- SUPPLIED RECORDS -
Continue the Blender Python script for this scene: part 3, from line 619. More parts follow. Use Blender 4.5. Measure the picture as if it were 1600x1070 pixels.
==
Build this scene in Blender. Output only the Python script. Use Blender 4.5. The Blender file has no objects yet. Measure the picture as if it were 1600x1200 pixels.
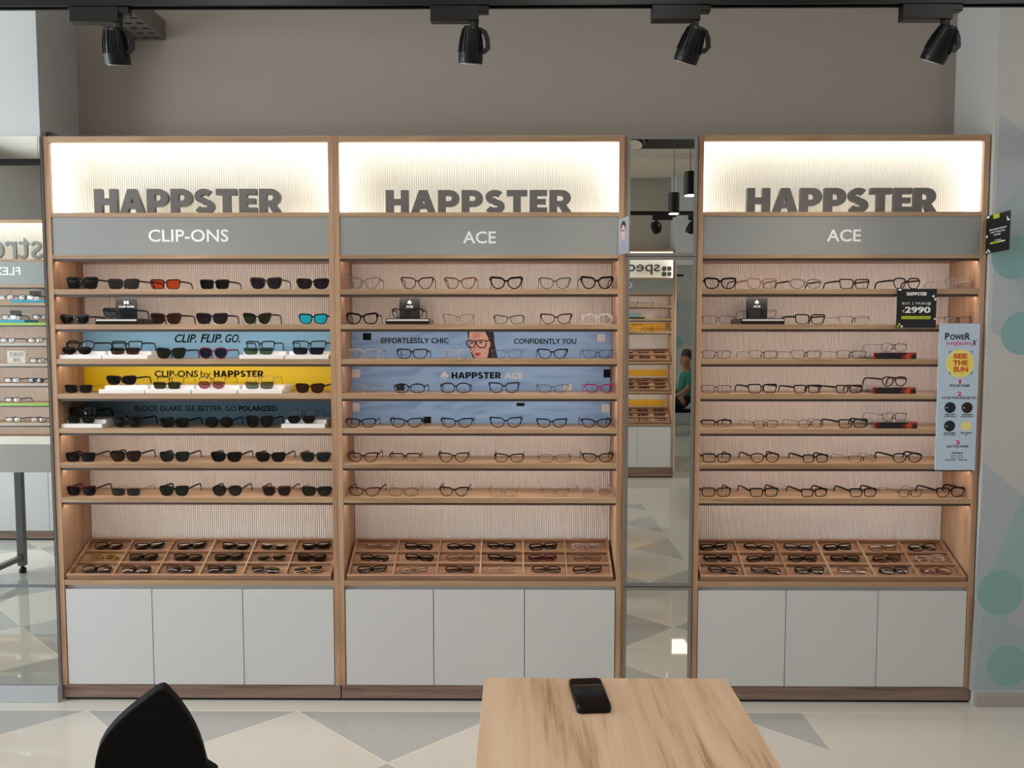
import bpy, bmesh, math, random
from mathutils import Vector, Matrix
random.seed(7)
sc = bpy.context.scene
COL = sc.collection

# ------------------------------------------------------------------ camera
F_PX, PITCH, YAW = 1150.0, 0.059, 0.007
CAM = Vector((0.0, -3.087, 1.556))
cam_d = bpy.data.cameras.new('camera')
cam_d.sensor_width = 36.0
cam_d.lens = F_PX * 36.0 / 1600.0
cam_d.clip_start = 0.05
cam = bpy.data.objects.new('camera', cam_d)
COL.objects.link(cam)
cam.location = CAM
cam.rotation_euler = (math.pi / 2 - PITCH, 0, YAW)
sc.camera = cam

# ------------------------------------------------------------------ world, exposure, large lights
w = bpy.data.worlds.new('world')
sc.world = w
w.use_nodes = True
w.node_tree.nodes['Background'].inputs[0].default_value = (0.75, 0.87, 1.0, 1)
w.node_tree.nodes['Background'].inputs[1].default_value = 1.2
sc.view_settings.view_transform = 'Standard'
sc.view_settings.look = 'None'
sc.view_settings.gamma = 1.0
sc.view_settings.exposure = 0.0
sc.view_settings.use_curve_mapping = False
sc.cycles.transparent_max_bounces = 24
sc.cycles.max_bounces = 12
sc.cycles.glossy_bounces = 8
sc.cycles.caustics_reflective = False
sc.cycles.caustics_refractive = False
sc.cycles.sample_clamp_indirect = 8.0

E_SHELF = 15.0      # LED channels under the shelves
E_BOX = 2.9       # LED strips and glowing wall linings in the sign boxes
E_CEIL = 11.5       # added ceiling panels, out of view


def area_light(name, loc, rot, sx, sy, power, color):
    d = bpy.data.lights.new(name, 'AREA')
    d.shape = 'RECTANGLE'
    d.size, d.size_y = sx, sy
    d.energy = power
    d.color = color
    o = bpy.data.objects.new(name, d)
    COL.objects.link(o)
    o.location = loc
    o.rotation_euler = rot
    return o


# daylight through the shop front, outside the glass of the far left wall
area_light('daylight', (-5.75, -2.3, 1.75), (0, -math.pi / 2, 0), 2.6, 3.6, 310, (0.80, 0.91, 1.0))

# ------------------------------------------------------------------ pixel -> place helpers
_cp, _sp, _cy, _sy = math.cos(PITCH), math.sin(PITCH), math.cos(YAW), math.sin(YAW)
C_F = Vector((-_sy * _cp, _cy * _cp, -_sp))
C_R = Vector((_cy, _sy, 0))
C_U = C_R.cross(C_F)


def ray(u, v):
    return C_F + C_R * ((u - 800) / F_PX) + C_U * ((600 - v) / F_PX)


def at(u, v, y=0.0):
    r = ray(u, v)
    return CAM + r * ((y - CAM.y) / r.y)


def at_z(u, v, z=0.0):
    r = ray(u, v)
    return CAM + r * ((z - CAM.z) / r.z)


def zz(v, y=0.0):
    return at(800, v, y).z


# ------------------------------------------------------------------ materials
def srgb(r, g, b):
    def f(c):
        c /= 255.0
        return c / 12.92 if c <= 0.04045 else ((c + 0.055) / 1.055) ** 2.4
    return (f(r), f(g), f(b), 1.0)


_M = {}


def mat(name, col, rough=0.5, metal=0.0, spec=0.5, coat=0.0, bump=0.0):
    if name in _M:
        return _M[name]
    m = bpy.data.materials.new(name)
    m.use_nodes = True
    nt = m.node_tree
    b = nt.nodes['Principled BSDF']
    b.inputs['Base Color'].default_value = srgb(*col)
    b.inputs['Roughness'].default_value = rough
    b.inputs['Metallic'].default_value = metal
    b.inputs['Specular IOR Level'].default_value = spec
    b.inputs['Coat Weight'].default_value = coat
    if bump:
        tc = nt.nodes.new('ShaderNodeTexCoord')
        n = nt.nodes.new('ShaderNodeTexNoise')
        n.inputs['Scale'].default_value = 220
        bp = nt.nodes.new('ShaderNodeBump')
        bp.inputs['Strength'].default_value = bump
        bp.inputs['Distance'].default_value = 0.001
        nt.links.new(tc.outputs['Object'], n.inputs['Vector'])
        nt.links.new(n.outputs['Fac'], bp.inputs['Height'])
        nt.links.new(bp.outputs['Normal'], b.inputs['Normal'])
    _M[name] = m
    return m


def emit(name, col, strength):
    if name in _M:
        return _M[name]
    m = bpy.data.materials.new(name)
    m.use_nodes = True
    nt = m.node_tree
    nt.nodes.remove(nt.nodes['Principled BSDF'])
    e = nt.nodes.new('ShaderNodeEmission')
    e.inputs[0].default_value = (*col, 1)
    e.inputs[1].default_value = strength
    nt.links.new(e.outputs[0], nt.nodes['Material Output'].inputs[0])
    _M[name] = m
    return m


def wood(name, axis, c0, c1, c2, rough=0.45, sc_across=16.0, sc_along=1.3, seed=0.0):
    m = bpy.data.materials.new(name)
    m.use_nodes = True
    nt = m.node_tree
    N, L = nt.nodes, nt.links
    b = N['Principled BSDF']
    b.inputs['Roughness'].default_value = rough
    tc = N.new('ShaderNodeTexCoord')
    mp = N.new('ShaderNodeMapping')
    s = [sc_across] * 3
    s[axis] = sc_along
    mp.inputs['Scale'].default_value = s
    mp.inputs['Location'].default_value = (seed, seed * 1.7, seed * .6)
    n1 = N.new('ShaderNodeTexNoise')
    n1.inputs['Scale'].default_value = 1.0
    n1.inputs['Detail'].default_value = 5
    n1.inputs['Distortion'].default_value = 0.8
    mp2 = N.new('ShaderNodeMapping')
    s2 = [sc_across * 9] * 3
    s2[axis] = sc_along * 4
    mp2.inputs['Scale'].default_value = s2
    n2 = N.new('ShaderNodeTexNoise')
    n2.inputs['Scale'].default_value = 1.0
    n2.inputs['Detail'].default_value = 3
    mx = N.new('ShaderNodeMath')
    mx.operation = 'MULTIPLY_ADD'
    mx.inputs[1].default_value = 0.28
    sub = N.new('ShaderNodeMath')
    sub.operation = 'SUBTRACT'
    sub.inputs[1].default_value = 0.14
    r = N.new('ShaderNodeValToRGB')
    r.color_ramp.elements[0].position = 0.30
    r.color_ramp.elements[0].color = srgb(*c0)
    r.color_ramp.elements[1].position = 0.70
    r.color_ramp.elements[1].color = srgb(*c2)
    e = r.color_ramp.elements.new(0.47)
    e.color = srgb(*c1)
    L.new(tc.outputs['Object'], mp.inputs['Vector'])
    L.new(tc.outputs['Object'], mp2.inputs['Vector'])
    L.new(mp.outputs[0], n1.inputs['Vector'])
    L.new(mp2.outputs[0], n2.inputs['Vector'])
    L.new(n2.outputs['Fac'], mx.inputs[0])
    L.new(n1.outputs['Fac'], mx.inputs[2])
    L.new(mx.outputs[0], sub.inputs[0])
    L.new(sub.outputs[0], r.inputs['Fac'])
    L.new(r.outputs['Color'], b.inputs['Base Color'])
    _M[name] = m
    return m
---
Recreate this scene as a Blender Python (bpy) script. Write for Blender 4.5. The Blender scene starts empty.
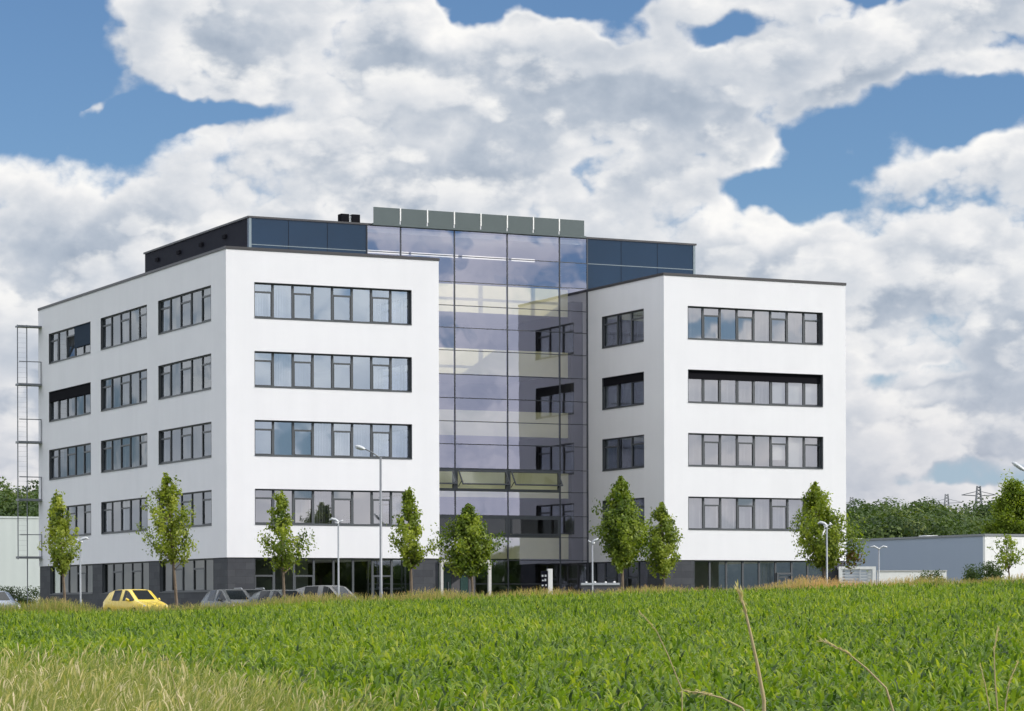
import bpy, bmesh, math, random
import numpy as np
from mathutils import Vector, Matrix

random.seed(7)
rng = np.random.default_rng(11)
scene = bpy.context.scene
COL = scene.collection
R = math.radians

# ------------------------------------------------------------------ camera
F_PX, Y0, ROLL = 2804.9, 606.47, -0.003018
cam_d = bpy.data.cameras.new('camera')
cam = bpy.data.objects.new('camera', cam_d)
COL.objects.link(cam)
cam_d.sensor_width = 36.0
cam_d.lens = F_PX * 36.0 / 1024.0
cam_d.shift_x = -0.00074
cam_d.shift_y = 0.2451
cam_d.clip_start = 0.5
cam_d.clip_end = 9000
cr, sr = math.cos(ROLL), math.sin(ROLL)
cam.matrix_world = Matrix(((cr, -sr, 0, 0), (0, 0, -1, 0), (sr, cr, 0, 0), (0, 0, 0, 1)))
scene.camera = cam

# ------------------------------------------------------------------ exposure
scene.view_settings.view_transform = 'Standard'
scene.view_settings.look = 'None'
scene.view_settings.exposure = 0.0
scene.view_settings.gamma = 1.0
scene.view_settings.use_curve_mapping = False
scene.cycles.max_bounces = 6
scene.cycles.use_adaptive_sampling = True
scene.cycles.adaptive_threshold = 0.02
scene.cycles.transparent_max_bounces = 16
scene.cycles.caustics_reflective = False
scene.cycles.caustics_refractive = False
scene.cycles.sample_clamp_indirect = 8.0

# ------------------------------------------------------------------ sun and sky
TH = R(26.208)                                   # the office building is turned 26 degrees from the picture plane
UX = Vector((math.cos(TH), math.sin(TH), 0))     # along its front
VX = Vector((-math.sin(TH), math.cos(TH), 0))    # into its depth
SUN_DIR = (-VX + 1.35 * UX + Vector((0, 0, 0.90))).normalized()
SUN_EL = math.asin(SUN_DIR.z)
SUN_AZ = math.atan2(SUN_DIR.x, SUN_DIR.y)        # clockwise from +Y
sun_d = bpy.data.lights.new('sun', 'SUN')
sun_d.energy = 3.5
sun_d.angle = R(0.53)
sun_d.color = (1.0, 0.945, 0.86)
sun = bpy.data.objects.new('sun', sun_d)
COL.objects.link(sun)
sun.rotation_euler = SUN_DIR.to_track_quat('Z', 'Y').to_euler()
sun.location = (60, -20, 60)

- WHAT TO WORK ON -
Reproduce the lines above starting at the one with "Recreate this scene" and ending at the one with "scene.camera = cam", both included, exactly and with no pictures.

- REPLY -
Recreate this scene as a Blender Python (bpy) script. Write for Blender 4.5. The Blender scene starts empty.
import bpy, bmesh, math, random
import numpy as np
from mathutils import Vector, Matrix

random.seed(7)
rng = np.random.default_rng(11)
scene = bpy.context.scene
COL = scene.collection
R = math.radians

# ------------------------------------------------------------------ camera
F_PX, Y0, ROLL = 2804.9, 606.47, -0.003018
cam_d = bpy.data.cameras.new('camera')
cam = bpy.data.objects.new('camera', cam_d)
COL.objects.link(cam)
cam_d.sensor_width = 36.0
cam_d.lens = F_PX * 36.0 / 1024.0
cam_d.shift_x = -0.00074
cam_d.shift_y = 0.2451
cam_d.clip_start = 0.5
cam_d.clip_end = 9000
cr, sr = math.cos(ROLL), math.sin(ROLL)
cam.matrix_world = Matrix(((cr, -sr, 0, 0), (0, 0, -1, 0), (sr, cr, 0, 0), (0, 0, 0, 1)))
scene.camera = cam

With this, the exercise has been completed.